The results confirmed that pyromorphite precipitation under ambient conditions is an effective (>99%) method for removing REE, Th and U(VI) from solutions. Initial Pb concentration and pH of the synthesis affect the form of the resulting precipitate. There are no differences in the level of removal from solution of individual lanthanides. The latter preferentially substitute in the pyromorphite structure at the M1 position together with charge-balancing ions. In contrast, due to charge differences, U(VI) substitutes for Pb on the basis of the following substitution: (UO2)2+ ↔ Pb2+. Scandium and thorium tend to form a separate phase(s), but their removability from solution is equally high.

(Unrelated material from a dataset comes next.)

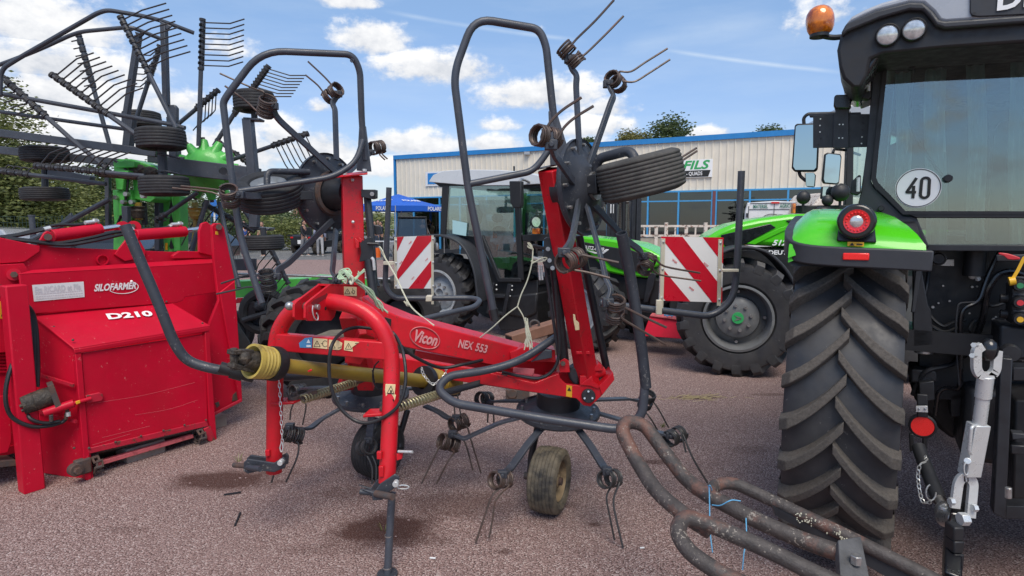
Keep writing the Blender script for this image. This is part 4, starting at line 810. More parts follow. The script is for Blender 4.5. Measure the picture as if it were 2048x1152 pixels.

Altogether, in the scope of this thesis, a promising method for efficient recovery of REE from solutions was discovered and tested in laboratory scale. Moreover, the substitutions of REE, Th and U(VI) in pyromorphite, a member of the apatite supergroup, have not previously been studied in depth. Therefore, this research and the obtained results have contributed to fill this gap in the context of widely reported mineralogical and structural studies of apatite supergroup members.